On August 19, 2025, Secretary of Agriculture Brooke Rollins announced that the USDA is pulling funding for any solar panel development on productive farmland. This is part of the Trump Administration’s overall withdrawal of funding for solar projects, which the administration considers “unreliable, expensive and dependent on Chinese supply chains.” This action does not make it illegal to install solar panels on farmland; it merely withdraws some federal subsidies for solar energy.

Reactions in the agricultural community to the USDA’s announcement are mixed, reflecting conflicting views on installing large-scale photovoltaic arrays on prime farmland. Some farmers welcome solar development leases as a better way to make an income than farming, not to mention its advantage as a lower-carbon form of electricity generation.
Others are concerned about the loss of prime farmland, which is the biggest target for solar development because it’s relatively flat and already cleared. According to a 2024 USDA analysis, utility-scale solar covered 424,000 acres of farmland in 2020. Reaching the carbon reduction goals set by the Biden Administration would require converting 10 million additional acres of farmland to solar by 2050. Installing solar panels can also cause soil erosion, reduce plant diversity, and disrupt hydrology.
Eco-ag advocates are divided as well. In the February 2024 issue of Acres U.S.A., Joel Salatin argues that solar panels “destroy life, immerse the neighborhood in electromagnetic frequencies, require massive new mines and offer a decommissioning problem that could easily bankrupt all these landowners eventually.” He recommends a reduction in overall electricity use as a more sustainable way to reduce carbon emissions.

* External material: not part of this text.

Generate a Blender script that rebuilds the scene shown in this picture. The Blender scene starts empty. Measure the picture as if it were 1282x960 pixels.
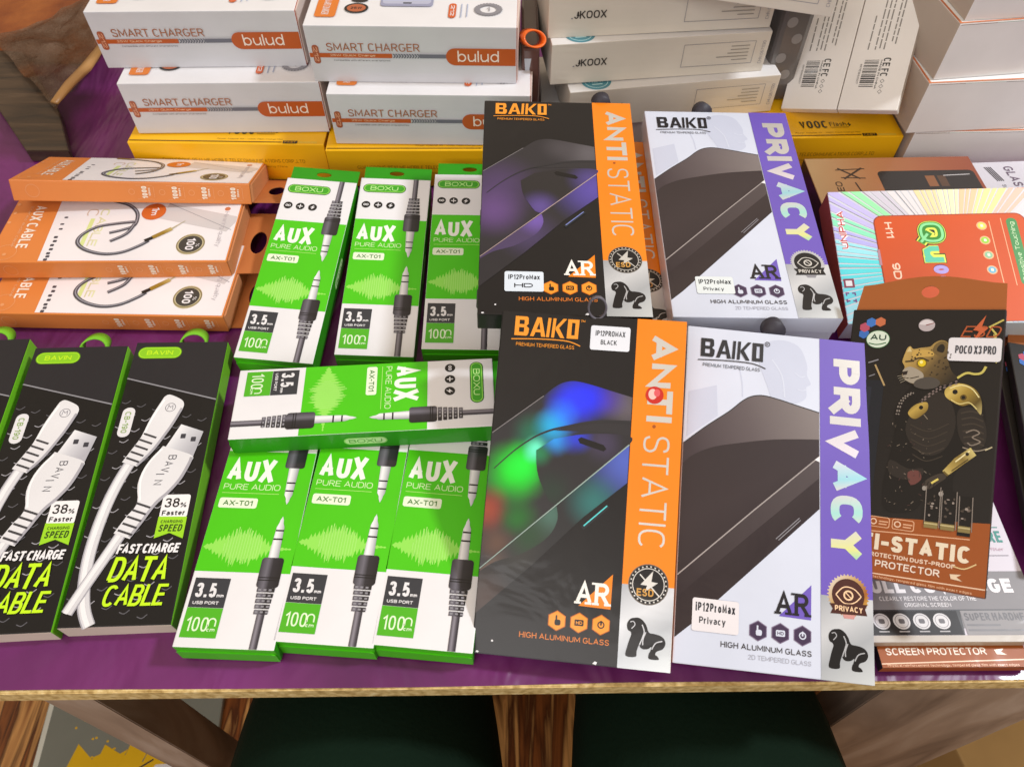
import bpy, bmesh, math, random
from mathutils import Vector, Euler, Matrix
R = math.radians
random.seed(7)
SC = bpy.context.scene
COL = SC.collection
# ---------------------------------------------------------------- camera, light, exposure
cam_d = bpy.data.cameras.new('camera'); cam = bpy.data.objects.new('camera', cam_d); COL.objects.link(cam)
cam_d.sensor_width = 36; cam_d.lens = 36*963/1282; cam_d.clip_start = .01; cam_d.clip_end = 50
cam.location = (0, 0, .40); cam.rotation_euler = (R(90-54), 0, 0)
SC.camera = cam
cam_d.dof.use_dof = True; cam_d.dof.focus_distance = .47; cam_d.dof.aperture_fstop = 18.0
SC.view_settings.view_transform = 'Standard'; SC.view_settings.look = 'None'
SC.view_settings.exposure = 0.03; SC.view_settings.gamma = 1
W = bpy.data.worlds.new('World'); SC.world = W; W.use_nodes = True
nt = W.node_tree; bg = nt.nodes['Background']
tc = nt.nodes.new('ShaderNodeTexCoord'); sp = nt.nodes.new('ShaderNodeSeparateXYZ'); mr = nt.nodes.new('ShaderNodeValToRGB')
nt.links.new(tc.outputs['Generated'], sp.inputs[0])
mm = nt.nodes.new('ShaderNodeMapRange'); mm.inputs[1].default_value = -1; mm.inputs[2].default_value = 1
nt.links.new(sp.outputs[2], mm.inputs[0]); nt.links.new(mm.outputs[0], mr.inputs[0])
mr.color_ramp.elements[0].color = (.10, .07, .045, 1); mr.color_ramp.elements[0].position = .40
mr.color_ramp.elements[1].color = (1.0, .80, .58, 1); mr.color_ramp.elements[1].position = .95
wn = nt.nodes.new('ShaderNodeTexNoise'); wn.inputs['Scale'].default_value = 2.2; wn.inputs['Detail'].default_value = 2   # the busy market around: brighter and darker places
nt.links.new(tc.outputs['Generated'], wn.inputs['Vector'])
wr = nt.nodes.new('ShaderNodeMapRange'); wr.inputs[1].default_value = .38; wr.inputs[2].default_value = .62; wr.inputs[3].default_value = .35; wr.inputs[4].default_value = 1.75
nt.links.new(wn.outputs['Fac'], wr.inputs[0])
wx = nt.nodes.new('ShaderNodeMix'); wx.data_type = 'RGBA'; wx.blend_type = 'MULTIPLY'; wx.inputs[0].default_value = 1
nt.links.new(mr.outputs[0], wx.inputs[6]); nt.links.new(wr.outputs[0], wx.inputs[7])
nt.links.new(wx.outputs[2], bg.inputs[0]); bg.inputs[1].default_value = .62

def area(name, loc, target, size, power, color, size_y=None):
    l = bpy.data.lights.new(name, 'AREA'); l.energy = power; l.color = color; l.size = size
    if size_y: l.shape = 'RECTANGLE'; l.size_y = size_y
    o = bpy.data.objects.new(name, l); COL.objects.link(o); o.location = loc
    o.rotation_euler = (Vector(target)-Vector(loc)).to_track_quat('-Z', 'Y').to_euler()
    return o
# open sky seen through the gap at the right, behind the stall: sharp cool key
area('sky_gap_light', (1.55, .55, 1.75), (0, .3, 0), .22, 38, (.92, .96, 1.0))
# broad soft fill lamp added for the fronts, standing in for sky light there
area('front_fill_light', (-.6, -1.3, 1.3), (0, .45, 0), 1.5, 22, (.98, .98, 1.0))

# ---------------------------------------------------------------- materials
def lin(h):
    h = h.lstrip('#'); c = [int(h[i:i+2], 16)/255 for i in (0, 2, 4)]
    return tuple((x/12.92 if x <= .04045 else ((x+.055)/1.055)**2.4) for x in c) + (1,)
MATS = {}
def base_mat(key):
    m = bpy.data.materials.new(key); m.use_nodes = True
    return m, m.node_tree, m.node_tree.nodes['Principled BSDF']
def film_bump(nt, b, scale, strength, coat=True):
    t = nt.nodes.new('ShaderNodeTexCoord'); n = nt.nodes.new('ShaderNodeTexNoise')
    n.inputs['Scale'].default_value = scale; n.inputs['Detail'].default_value = 3; n.inputs['Distortion'].default_value = .6
    nt.links.new(t.outputs['Object'], n.inputs['Vector'])
    u = nt.nodes.new('ShaderNodeBump'); u.inputs['Strength'].default_value = strength; u.inputs['Distance'].default_value = .002
    nt.links.new(n.outputs['Fac'], u.inputs['Height'])
    nt.links.new(u.outputs[0], b.inputs['Coat Normal' if coat else 'Normal'])
    return n
def mottle(nt, b, colsock, amt=.10, scale=22):
    t = nt.nodes.new('ShaderNodeTexCoord'); n = nt.nodes.new('ShaderNodeTexNoise')
    n.inputs['Scale'].default_value = scale; n.inputs['Detail'].default_value = 5
    nt.links.new(t.outputs['Object'], n.inputs['Vector'])
    r = nt.nodes.new('ShaderNodeMapRange'); r.inputs[1].default_value = .3; r.inputs[2].default_value = .7
    r.inputs[3].default_value = 1-amt; r.inputs[4].default_value = 1.0
    nt.links.new(n.outputs['Fac'], r.inputs[0])
    x = nt.nodes.new('ShaderNodeMix'); x.data_type = 'RGBA'; x.blend_type = 'MULTIPLY'; x.inputs[0].default_value = 1
    if isinstance(colsock, tuple): x.inputs[6].default_value = colsock
    else: nt.links.new(colsock, x.inputs[6])
    nt.links.new(r.outputs[0], x.inputs[7]); nt.links.new(x.outputs[2], b.inputs['Base Color'])
def mat(hexc, rough=.42, metal=0, coat=.35, wrinkle=.45, amt=.08):
    key = f'print_{hexc}_{rough}_{metal}_{coat}_{wrinkle}_{amt}'
    if key in MATS: return MATS[key]
    m, t, b = base_mat(key)
    b.inputs['Roughness'].default_value = rough; b.inputs['Metallic'].default_value = metal
    b.inputs['Coat Weight'].default_value = coat; b.inputs['Coat Roughness'].default_value = .12
    b.inputs['Specular IOR Level'].default_value = .35
    mottle(t, b, lin(hexc), amt)
    if coat and wrinkle: film_bump(t, b, 28, wrinkle)
    MATS[key] = m; return m
def uvnode(t):
    return t.nodes.new('ShaderNodeUVMap')
def finish(t, b, sock, rough, metal, coat, wr=.45, amt=.08):
    b.inputs['Roughness'].default_value = rough; b.inputs['Metallic'].default_value = metal
    b.inputs['Coat Weight'].default_value = coat; b.inputs['Coat Roughness'].default_value = .1
    b.inputs['Specular IOR Level'].default_value = .35
    mottle(t, b, sock, amt)
    if coat: film_bump(t, b, 28, wr)
def grad(p0, p1, stops, rough=.35, metal=0, coat=.4):
    """printed linear blend between two canvas points (mm)"""
    key = repr((p0, p1, stops, rough, metal, coat))
    if key in MATS: return MATS[key]
    m, t, b = base_mat('printed_blend')
    uv = uvnode(t); d = (p1[0]-p0[0], p1[1]-p0[1]); L2 = d[0]**2+d[1]**2
    s = t.nodes.new('ShaderNodeVectorMath'); s.operation = 'SUBTRACT'; s.inputs[1].default_value = (p0[0]/100, p0[1]/100, 0)
    t.links.new(uv.outputs[0], s.inputs[0])
    q = t.nodes.new('ShaderNodeVectorMath'); q.operation = 'DOT_PRODUCT'; q.inputs[1].default_value = (d[0]/L2*100, d[1]/L2*100, 0)
    t.links.new(s.outputs[0], q.inputs[0])
    r = t.nodes.new('ShaderNodeValToRGB'); t.links.new(q.outputs['Value'], r.inputs[0])
    e = r.color_ramp.elements
    while len(e) < len(stops): e.new(.5)
    for i, (pos, c) in enumerate(stops): e[i].position = pos; e[i].color = lin(c)
    finish(t, b, r.outputs[0], rough, metal, coat)
    MATS[key] = m; return m
def glare_or_foil(name, basec, spots, rough=.4, metal=0, coat=.4, glare_noise=0):
    """rainbow glare painted into the print, and printed violet tones: patches of colour (u, v, radius mm, colour, weight)"""
    if name in MATS: return MATS[name]
    m, t, b = base_mat(name); uv = uvnode(t)
    cur = None; vec = uv.outputs[0]
    if glare_noise:
        n = t.nodes.new('ShaderNodeTexNoise'); n.inputs['Scale'].default_value = glare_noise; n.inputs['Detail'].default_value = 4
        t.links.new(vec, n.inputs['Vector'])
        o = t.nodes.new('ShaderNodeVectorMath'); o.operation = 'MULTIPLY_ADD'; o.inputs[1].default_value = (.05, .05, 0)
        t.links.new(n.outputs['Color'], o.inputs[0]); t.links.new(vec, o.inputs[2])
        s2 = t.nodes.new('ShaderNodeVectorMath'); s2.operation = 'SUBTRACT'; s2.inputs[1].default_value = (.025, .025, 0)
        t.links.new(o.outputs[0], s2.inputs[0]); vec = s2.outputs[0]
    for (u, v, r, c, w) in spots:
        d = t.nodes.new('ShaderNodeVectorMath'); d.operation = 'DISTANCE'; d.inputs[1].default_value = (u/100, v/100, 0)
        t.links.new(vec, d.inputs[0])
        g = t.nodes.new('ShaderNodeMapRange'); g.interpolation_type = 'SMOOTHSTEP'
        g.inputs[1].default_value = 0; g.inputs[2].default_value = r/100; g.inputs[3].default_value = w; g.inputs[4].default_value = 0
        t.links.new(d.outputs['Value'], g.inputs[0])
        x = t.nodes.new('ShaderNodeMix'); x.data_type = 'RGBA'
        t.links.new(g.outputs[0], x.inputs[0])
        if cur is None: x.inputs[6].default_value = lin(basec)
        else: t.links.new(cur, x.inputs[6])
        x.inputs[7].default_value = lin(c); cur = x.outputs[2]
    finish(t, b, cur, rough, metal, coat)
    MATS[name] = m; return m
def board(hexc, rough=.6): return mat(hexc, rough, 0, 0, 0, .10)
def silver(hexc='#C9CBD0'): return mat(hexc, .34, .45, .3, .2, .10)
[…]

In the same issue, Anna Clare Monlezun sees utility-scale solar panel as inevitable—“the solar energy train has left the station and there is no turning back.” She encourages eco-farmers to support agrivoltaics, which involves combining certain types of crop production or grazing with solar panels. At its best, agrivoltaics or ecovoltaics (natural habitat restoration under the panels) can reduce soil erosion and improve wildlife habitat compared to using the land for corn or soybean production. “I can safely say that the evidence is mounting in favor of agrivoltaics as a viable solution to reducing (I didn’t say eliminating) the tradeoffs in land use between agriculture and renewable energy,” she argues.
Of course, part of the seeming inevitability of new solar development stems from federal subsidies and tax breaks. Loss of these incentives, combined with higher tariffs on imported solar panels, may slow the increase in utility-scale solar construction and allow more time to debate the pros and cons of turning farm fields into power plants.